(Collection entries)

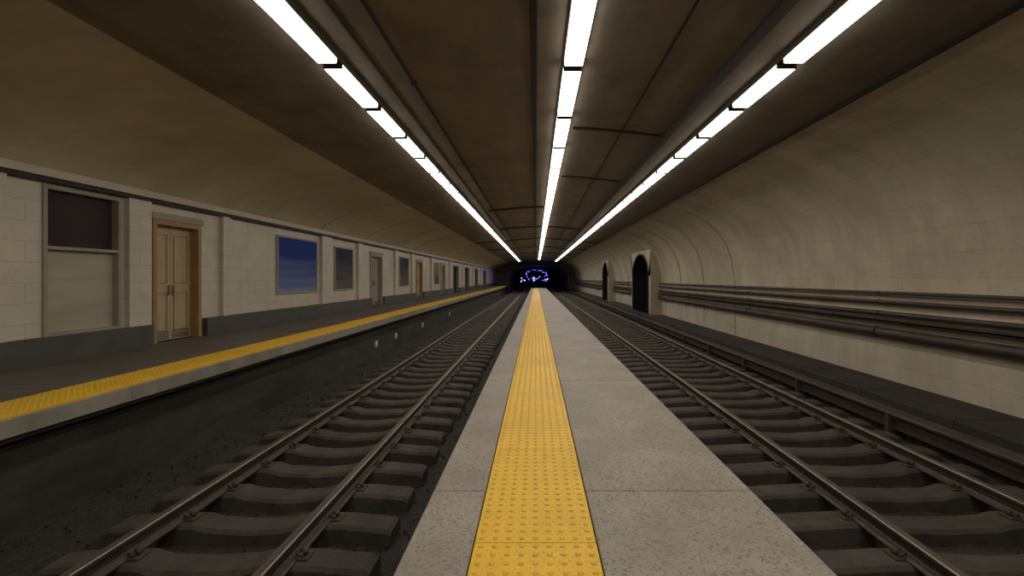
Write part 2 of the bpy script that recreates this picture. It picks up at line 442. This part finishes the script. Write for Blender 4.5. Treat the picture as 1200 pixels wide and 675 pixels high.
def strip(x, zl, w, yend, pitch, gap, y1, name):
    b = MB(M_house, M_lamp)
    y = yend - pitch*math.floor((yend-YS-.3)/pitch)
    h = .055
    while y < y1:
        ya, yb = y+gap, y+pitch
        x0, x1 = x-w/2, x+w/2
        b.face([(x0,ya,zl),(x0,yb,zl),(x1,yb,zl),(x1,ya,zl)], M_lamp)
        b.face([(x0,ya,zl),(x0,yb,zl),(x0-.008,yb,zl+h),(x0-.008,ya,zl+h)], M_lampside)
        b.face([(x1,ya,zl),(x1,yb,zl),(x1+.008,yb,zl+h),(x1+.008,ya,zl+h)], M_lampside)
        for yy, s in ((ya,-1),(yb,1)):
            b.box(x0-.008, x1+.008, min(yy,yy+s*.015), max(yy,yy+s*.015), zl, zl+h+.03, M_house)
        y += pitch
    b.box(x-w/2-.02, x+w/2+.02, YS+.1, y1+pitch, zl+h, zl+h+.08, M_house)
    b.done(name, recalc=False)
strip(-2.60, 2.68, .225, 5.74, 1.49, .17, 73, 'ceiling_light_strip')
strip(0.525, 2.95, .245, 6.40, 1.98, .18, 73, 'ceiling_light_strip.001')
strip(3.21, 2.68, .235, 5.74, 1.49, .17, 73, 'ceiling_light_strip.002')

# ------------------------------------------------------------------ left wall with openings
OP = [(7.05,8.38,-.92,1.45,'booth'), (9.05,10.35,-1.30,1.18,'door'), (21.0,22.6,-1.30,1.1,'gdoor'), (29.0,30.6,-1.30,1.1,'door'),
      (36.5,38.2,-1.30,1.1,'gdoor'), (42,45,-1.30,1.2,'dark'), (49,52,-1.30,1.2,'dark'), (57,60,-1.30,1.2,'dark'), (66,70,-1.30,1.2,'dark'),
      (1.2,3.4,-.92,1.45,'booth')]
OP.sort()
ZT = 1.50
b = MB(M_tile)
y = YS
for (a, c, z0, z1, kd) in OP:
    b.box(XL-.34, XL, y, a, -1.30, ZT, M_tile)
    if z0 > -1.29: b.box(XL-.34, XL, a, c, -1.30, z0, M_tile)
    b.box(XL-.34, XL, a, c, z1, ZT, M_tile)
    y = c
b.box(XL-.34, XL, y, YE, -1.30, ZT, M_tile)
b.box(XL-.44, XL-.34, YS, YE, -1.30, ZT+.2, M_black)
for a, c in ((8.46,8.95),(5.9,6.5),(11.0,11.25),(16.1,16.9),(19.4,19.9),(24.5,25.0),(27.8,28.3),(33,33.6),(40,40.8),(47,47.8),(54.5,55.5),(63,64)):
    b.box(XL, XL+.10, a, c, -1.30, ZT, M_tile)
b.done('wall_left')
b = MB(M_trim, M_cable)
b.box(XL-.1, XL+.12, YS, YE, 1.48, 1.545, M_cable)
b.box(XL-.1, XL+.17, YS, YE, 1.545, 1.68, M_trim, 0.02)
b.done('trim_1')
b = MB(M_base); y = YS
cuts = [(a,c) for a,c,z0,z1,k in OP if z0 < -1.2]
for a, c in cuts + [(YE,YE)]:
    if a > y: b.box(XL+.101, XL+.125, y, a-.08, -1.30, -.90, M_base, 0.006); b.box(XL, XL+.101, y, a-.08, -1.30, -.905, M_base)
    y = c+.08
b.done('baseboard_left')
nd = 0; nw = 0
for (a, c, z0, z1, kd) in OP:
    if kd in ('door', 'gdoor'):
        nd += 1
        fm, pm = (M_orange, M_oak) if kd == 'door' else (M_gdoor, M_gdoor)
        b = MB(fm, pm)
        xb = XL-.14
        for q0, q1, w0, w1 in ((a, a+.09, z0, z1), (c-.09, c, z0, z1), (a+.09, c-.09, z1-.10, z1)):
            b.box(XL-.20, XL+.05, q0, q1, w0, w1, fm)
        mid = (a+c)/2
        for q0, q1 in ((a+.095, mid-.004), (mid+.004, c-.095)):
            b.box(xb-.05, xb, q0, q1, z0+.01, z1-.105, pm)
            h = z1-.105-z0
            for f0, f1 in ((.06,.42),(.50,.93)):
                zA, zB = z0+h*f0, z0+h*f1
                for r in ((q0+.08,q0+.10,zA,zB),(q1-.10,q1-.08,zA,zB),(q0+.10,q1-.10,zA,zA+.02),(q0+.10,q1-.10,zB-.02,zB)):
                    b.box(xb, xb+.012, r[0], r[1], r[2], r[3], fm)
            b.box(xb, xb+.004, q0+.04, q1-.04, z0+.03, z0+.22, M_metal)
        b.box(xb, xb+.05, mid-.07, mid-.045, z0+.95, z0+1.15, M_metal)
        b.box(xb, xb+.05, mid+.045, mid+.07, z0+.95, z0+1.15, M_metal)
        b.box(XL, XL+.07, a-.05, c+.05, z1, z1+.13, M_gdoor, .01)
        b.done('door_%d' % nd)
    elif kd == 'booth':
        nw += 1
        b = MB(M_gdoor, M_glass, M_panel)
        zs = z0+(z1-z0)*.60
        b.box(XL-.12, XL-.10, a+.06, c-.06, zs, z1-.06, M_glass)
        b.box(XL-.12, XL-.08, a+.06, c-.06, z0+.06, zs-.05, M_panel)
        for q0, q1, w0, w1 in ((a, a+.06, z0, z1), (c-.06, c, z0, z1), (a+.06, c-.06, z1-.06, z1), (a+.06, c-.06, z0, z0+.06), (a+.06, c-.06, zs-.05, zs)):
            b.box(XL-.16, XL+.03, q0, q1, w0, w1, M_gdoor)
        b.done('window_%d' % nw)
    else:
        b = MB(M_black)
        for q0, q1, w0, w1 in ((a, a+.08, z0, z1), (c-.08, c, z0, z1), (a+.08, c-.08, z1-.08, z1)):
            b.box(XL-.20, XL+.04, q0, q1, w0, w1, M_gdoor)
        b.box(XL-.30, XL-.22, a+.02, c-.02, z0+.01, z1-.02, M_black)
        nd += 1
        b.done('door_%d' % nd)
def poster(a, c, z0, z1, pm, name):
    b = MB(M_metal, pm)
    b.box(XL+.002, XL+.03, a, c, z0, z1, pm)
    for q0, q1, w0, w1 in ((a-.05, a, z0-.05, z1+.05), (c, c+.05, z0-.05, z1+.05), (a, c, z1, z1+.05), (a, c, z0-.05, z0)):
        b.box(XL+.002, XL+.05, q0, q1, w0, w1, M_gdoor)
    b.done(name)
poster(13.45, 15.8, -.42, 1.22, M_pblue, 'advertising_poster')
poster(17.3, 18.9, -.42, 1.15, M_pdark, 'advertising_poster.001')
poster(25.5, 27.2, -.42, 1.15, M_pdark, 'advertising_poster.002')
poster(34.2, 35.8, -.42, 1.15, M_pwarm, 'advertising_poster.003')

# ------------------------------------------------------------------ right wall pipes
PSEG = [(YS+.1, 27.4), (33.0, 43.4), (47.6, 86)]
def wpipe(z, r, name, x=7.36):
    b = MB(M_pipe)
    for s0, s1 in PSEG:
        b.tube((x, s0, z), (x, s1, z), r, M_pipe, 14)
        for y in frange(s0+.8, s1-.3, 6.0)[:-1]:
            b.tube((x, y-.03, z), (x, y+.03, z), r*1.12, M_cable, 12)
            b.box(x, 7.48, y-.02, y+.02, z-.02, z+.02, M_cable)
    b.done(name)
wpipe(-.31, .036, 'wall_pipe'); wpipe(-.50, .042, 'wall_pipe.001'); wpipe(-.74, .05, 'wall_pipe.002'); wpipe(-1.14, .10, 'wall_pipe.003', 7.34)
b = MB(M_pipe)
for s0, s1 in PSEG:
    b.box(7.24, 7.47, s0, s1, -.90, -.875, M_pipe); b.box(7.24, 7.255, s0, s1, -.90, -.83, M_pipe)
b.done('cable_tray')

# ------------------------------------------------------------------ end walls / running tunnel
def arch_prof(x0, x1, zs, rise, n=20):
    xc = (x0+x1)/2; hw = (x1-x0)/2
    return [(x0,-2.6),(x0,zs)] + [(xc-hw*math.cos(math.pi*i/n), zs+rise*math.sin(math.pi*i/n)) for i in range(1,n)] + [(x1,zs),(x1,-2.6)]
P = arch_prof(-4.9, 6.1, .4, 2.2)
b = MB(M_ceil)
for i in range(len(P)-1):
    def o(p, k):
        if k in (0,): return (-8.1,-2.6)
        if k == 1: return (-8.1, 3.4)
        if k == len(P)-1: return (9.0,-2.6)
        if k == len(P)-2: return (9.0, 3.4)
        return (p[0], 3.4)
    A, B = P[i], P[i+1]; OA, OB = o(A,i), o(B,i+1)
    b.face([(A[0],YE,A[1]),(B[0],YE,B[1]),(OB[0],YE,OB[1]),(OA[0],YE,OA[1])], M_ceil)
b.done('wall_back', recalc=False)
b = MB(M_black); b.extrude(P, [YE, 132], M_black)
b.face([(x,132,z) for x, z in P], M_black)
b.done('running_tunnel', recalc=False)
b = MB(M_dark)
b.box(-8.1, 8.9, YS-.3, YS, -2.6, 3.4, M_edge)
b.done('wall_front')

# signal lamps in the running tunnel
b = MB(M_blue, M_bwht, M_cable)
random.seed(3)
for k in range(24):
    t = math.pi*(k/23.0)
    r = random.uniform(.8, 1.0)
    x = .1-2.5*math.cos(t)*r; z = .6+1.2*math.sin(t)*r
    y = random.uniform(94, 104); s = random.uniform(.04,.085)
    if random.random() < .7: b.box(x-s, x+s, y, y+.1, z-s, z+s, M_blue)
for k in range(32):
    x = random.uniform(-3.2, 3.0); z = random.uniform(-.8, .6) if k < 20 else random.uniform(-.5,-.1); y = random.uniform(91, 100); s = random.uniform(.04,.10)
    b.box(x-s, x+s, y, y+.1, z-s*.8, z+s*.8, M_bwht if random.random() < .4 else M_blue)
    b.box(x-.02, x+.02, y+.1, y+.14, -2.56, z, M_cable)
for yy in (92, 98, 104):
    for xx in (-3.9, 4.9): b.tube((xx, yy, -2.56), (xx, yy, 2.0), .05, M_cable, 8)
b.done('tunnel_signal_lights')
ld = bpy.data.lights.new('signal_glow', 'POINT'); ld.energy = 90; ld.color = (.15,.17,1); ld.shadow_soft_size = .4
lo = bpy.data.objects.new('signal_glow', ld); lo.location = (.6, 102, Z0+1.2); sc.collection.objects.link(lo)

# ------------------------------------------------------------------ world + camera
w = bpy.data.worlds.new('World'); sc.world = w; w.use_nodes = True
w.node_tree.nodes['Background'].inputs[0].default_value = (.5,.45,.4,1)
w.node_tree.nodes['Background'].inputs[1].default_value = 0.02
cd = bpy.data.cameras.new('camera'); cd.sensor_width = 36; cd.lens = 36*F/1200
cd.shift_x = -28/1200; cd.shift_y = -11.5/1200; cd.clip_start = .05; cd.clip_end = 300
co = bpy.data.objects.new('camera', cd); co.location = (0,0,Z0); co.rotation_euler = (math.radians(90),0,0)
sc.collection.objects.link(co); sc.camera = co
sc.view_settings.view_transform = 'Standard'
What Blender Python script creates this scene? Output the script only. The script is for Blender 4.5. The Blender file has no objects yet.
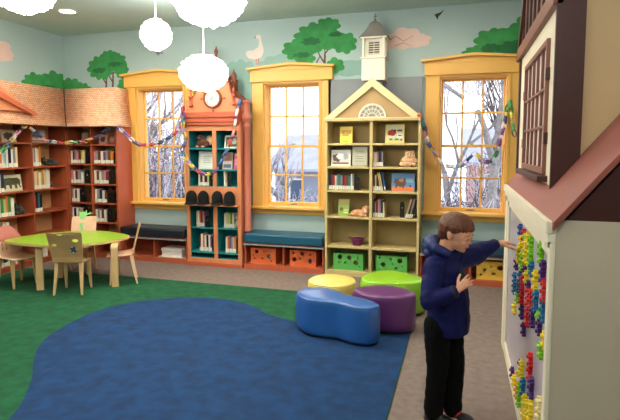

◆ **What this task involves**: Restate the data word for word from its first line through the line with "1.49, .17, 73, 'ceiling_light_strip.002')", leaving out any picture along the way.

◆ **Expected output**:
Write part 2 of the bpy script that recreates this picture. It picks up at line 442. This part finishes the script. Write for Blender 4.5. Treat the picture as 1200 pixels wide and 675 pixels high.
def strip(x, zl, w, yend, pitch, gap, y1, name):
    b = MB(M_house, M_lamp)
    y = yend - pitch*math.floor((yend-YS-.3)/pitch)
    h = .055
    while y < y1:
        ya, yb = y+gap, y+pitch
        x0, x1 = x-w/2, x+w/2
        b.face([(x0,ya,zl),(x0,yb,zl),(x1,yb,zl),(x1,ya,zl)], M_lamp)
        b.face([(x0,ya,zl),(x0,yb,zl),(x0-.008,yb,zl+h),(x0-.008,ya,zl+h)], M_lampside)
        b.face([(x1,ya,zl),(x1,yb,zl),(x1+.008,yb,zl+h),(x1+.008,ya,zl+h)], M_lampside)
        for yy, s in ((ya,-1),(yb,1)):
            b.box(x0-.008, x1+.008, min(yy,yy+s*.015), max(yy,yy+s*.015), zl, zl+h+.03, M_house)
        y += pitch
    b.box(x-w/2-.02, x+w/2+.02, YS+.1, y1+pitch, zl+h, zl+h+.08, M_house)
    b.done(name, recalc=False)
strip(-2.60, 2.68, .225, 5.74, 1.49, .17, 73, 'ceiling_light_strip')
strip(0.525, 2.95, .245, 6.40, 1.98, .18, 73, 'ceiling_light_strip.001')
strip(3.21, 2.68, .235, 5.74, 1.49, .17, 73, 'ceiling_light_strip.002')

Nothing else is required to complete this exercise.